A Norway man witnessed the fiery streak while he was driving north on Route 121 after 5 p.m. on Sunday. Mike Prescott said he “saw an intense meteor descending at a rapid, yet steady pace.”

“At first, I thought it was a Roman candle because of the color changes and debris detaching from and trailing off of it,” he wrote via email. “However, because of the trajectory, I quickly realized what it was and would estimate that it traveled a minimum of 90 degrees of the visible sky before dipping below the horizon. I have spent many years observing meteor showers and the night sky, and until witnessing this, I have never seen one so intense.”

The American Meteor Society received 124 reports of a fireball Sunday evening over Maine, New Hampshire, Massachusetts, Connecticut, Rhode Island and New York, as well as Quebec and Ontario, Canada.

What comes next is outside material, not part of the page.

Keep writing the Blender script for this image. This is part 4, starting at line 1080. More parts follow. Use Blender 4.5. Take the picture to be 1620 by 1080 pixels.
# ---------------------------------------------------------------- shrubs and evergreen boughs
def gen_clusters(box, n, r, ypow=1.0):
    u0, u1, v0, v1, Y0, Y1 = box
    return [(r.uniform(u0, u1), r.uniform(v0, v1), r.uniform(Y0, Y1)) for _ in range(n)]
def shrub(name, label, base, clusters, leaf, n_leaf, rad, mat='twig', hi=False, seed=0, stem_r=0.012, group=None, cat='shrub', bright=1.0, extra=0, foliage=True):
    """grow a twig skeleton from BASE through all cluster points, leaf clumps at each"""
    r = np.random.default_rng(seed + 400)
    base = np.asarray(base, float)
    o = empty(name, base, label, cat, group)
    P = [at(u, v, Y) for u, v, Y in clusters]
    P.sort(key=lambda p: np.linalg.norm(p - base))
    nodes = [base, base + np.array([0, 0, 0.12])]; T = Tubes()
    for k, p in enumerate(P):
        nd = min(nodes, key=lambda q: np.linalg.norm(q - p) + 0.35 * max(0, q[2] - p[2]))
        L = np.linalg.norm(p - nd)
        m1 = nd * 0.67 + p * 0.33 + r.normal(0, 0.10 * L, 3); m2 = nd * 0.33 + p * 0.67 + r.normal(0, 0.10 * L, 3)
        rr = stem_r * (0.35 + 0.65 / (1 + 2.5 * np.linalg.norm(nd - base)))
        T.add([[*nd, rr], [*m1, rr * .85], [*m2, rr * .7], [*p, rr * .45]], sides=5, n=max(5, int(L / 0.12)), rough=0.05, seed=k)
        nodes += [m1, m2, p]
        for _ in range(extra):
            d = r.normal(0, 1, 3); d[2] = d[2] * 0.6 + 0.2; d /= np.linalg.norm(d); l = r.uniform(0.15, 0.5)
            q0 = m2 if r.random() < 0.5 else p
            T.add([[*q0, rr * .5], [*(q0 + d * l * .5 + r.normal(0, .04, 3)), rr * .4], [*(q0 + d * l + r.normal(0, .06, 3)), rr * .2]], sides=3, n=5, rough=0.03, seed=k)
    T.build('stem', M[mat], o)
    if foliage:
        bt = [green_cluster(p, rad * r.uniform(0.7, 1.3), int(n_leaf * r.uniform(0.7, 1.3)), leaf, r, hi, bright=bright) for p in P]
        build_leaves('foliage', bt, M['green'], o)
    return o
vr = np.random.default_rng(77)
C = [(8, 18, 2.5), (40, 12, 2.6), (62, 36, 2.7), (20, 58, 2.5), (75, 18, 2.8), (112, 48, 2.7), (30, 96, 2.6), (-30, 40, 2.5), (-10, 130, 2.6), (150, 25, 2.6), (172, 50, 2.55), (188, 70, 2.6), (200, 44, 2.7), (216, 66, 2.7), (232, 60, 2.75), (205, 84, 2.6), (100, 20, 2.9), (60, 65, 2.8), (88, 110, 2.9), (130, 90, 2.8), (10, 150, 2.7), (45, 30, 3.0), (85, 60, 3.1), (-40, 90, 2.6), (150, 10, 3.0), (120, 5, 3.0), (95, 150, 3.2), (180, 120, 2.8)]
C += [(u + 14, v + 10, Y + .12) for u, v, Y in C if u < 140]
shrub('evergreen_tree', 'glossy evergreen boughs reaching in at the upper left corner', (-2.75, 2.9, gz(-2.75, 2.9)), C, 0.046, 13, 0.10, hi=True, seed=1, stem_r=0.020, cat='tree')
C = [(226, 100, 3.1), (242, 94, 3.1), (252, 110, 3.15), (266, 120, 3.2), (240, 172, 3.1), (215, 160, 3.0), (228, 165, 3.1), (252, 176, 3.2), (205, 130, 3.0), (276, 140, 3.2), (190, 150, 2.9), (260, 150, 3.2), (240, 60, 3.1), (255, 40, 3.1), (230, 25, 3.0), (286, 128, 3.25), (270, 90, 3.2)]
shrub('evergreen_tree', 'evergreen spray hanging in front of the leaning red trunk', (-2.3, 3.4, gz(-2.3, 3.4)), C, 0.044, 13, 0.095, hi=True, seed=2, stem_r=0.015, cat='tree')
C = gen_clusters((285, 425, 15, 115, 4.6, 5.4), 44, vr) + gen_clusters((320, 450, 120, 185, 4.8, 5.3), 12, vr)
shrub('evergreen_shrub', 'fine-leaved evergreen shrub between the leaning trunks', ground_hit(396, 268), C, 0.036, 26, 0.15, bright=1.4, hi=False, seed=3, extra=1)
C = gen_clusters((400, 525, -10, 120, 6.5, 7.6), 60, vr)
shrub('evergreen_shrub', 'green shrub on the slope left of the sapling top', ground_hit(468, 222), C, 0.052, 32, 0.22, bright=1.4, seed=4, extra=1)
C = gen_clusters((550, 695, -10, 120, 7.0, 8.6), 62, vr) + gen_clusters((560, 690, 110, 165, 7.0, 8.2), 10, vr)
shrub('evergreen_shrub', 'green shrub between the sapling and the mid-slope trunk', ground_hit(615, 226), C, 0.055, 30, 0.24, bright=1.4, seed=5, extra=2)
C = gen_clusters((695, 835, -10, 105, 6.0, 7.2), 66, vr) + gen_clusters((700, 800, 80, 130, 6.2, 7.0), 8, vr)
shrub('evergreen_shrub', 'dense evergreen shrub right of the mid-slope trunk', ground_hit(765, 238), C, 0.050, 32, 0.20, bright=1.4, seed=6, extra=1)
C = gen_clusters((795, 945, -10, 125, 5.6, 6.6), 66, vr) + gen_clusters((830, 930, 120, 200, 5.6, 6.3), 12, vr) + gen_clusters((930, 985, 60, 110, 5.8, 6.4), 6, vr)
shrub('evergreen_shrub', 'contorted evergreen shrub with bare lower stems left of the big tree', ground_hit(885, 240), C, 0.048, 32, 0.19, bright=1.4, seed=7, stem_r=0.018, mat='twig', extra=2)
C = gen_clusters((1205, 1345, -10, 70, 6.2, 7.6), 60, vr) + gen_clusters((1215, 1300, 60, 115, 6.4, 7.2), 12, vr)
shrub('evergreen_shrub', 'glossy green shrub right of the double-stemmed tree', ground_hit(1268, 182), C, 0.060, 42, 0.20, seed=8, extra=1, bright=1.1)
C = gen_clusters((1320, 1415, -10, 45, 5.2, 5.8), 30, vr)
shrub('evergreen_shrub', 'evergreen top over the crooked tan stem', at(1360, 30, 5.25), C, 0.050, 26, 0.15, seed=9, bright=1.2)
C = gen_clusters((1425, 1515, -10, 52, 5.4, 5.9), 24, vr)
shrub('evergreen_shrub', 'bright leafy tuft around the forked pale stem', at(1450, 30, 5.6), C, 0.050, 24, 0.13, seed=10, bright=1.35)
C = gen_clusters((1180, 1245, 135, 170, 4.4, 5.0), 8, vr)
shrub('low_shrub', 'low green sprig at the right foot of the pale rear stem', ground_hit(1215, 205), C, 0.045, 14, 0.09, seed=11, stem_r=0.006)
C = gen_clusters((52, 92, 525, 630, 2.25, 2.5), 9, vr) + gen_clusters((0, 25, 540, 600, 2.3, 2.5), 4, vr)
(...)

While longtime local astronomer Rick Chase didn’t witness Sunday’s event, he suspects it was a Taurid meteor, which are seen during the end of October and early November, according to the American Meteor Society. He noted it’s been predicted that these meteors will be good this year and if the large fireball people caught on camera in Poland is any indication, it should be quite a show.

“These meteors are caused by the Earth running into small particles left behind by Comet Encke,”  Chase wrote in an email. “This happens at this time every year, but the November issue of Sky and Telescope says that meteor expert David Asher feels that we will pass through a fairly rich area of them this year. It may take a week or more for the Earth to pass through this debris stream from Comet Encke, so there will likely be more bright meteors in the days to come.”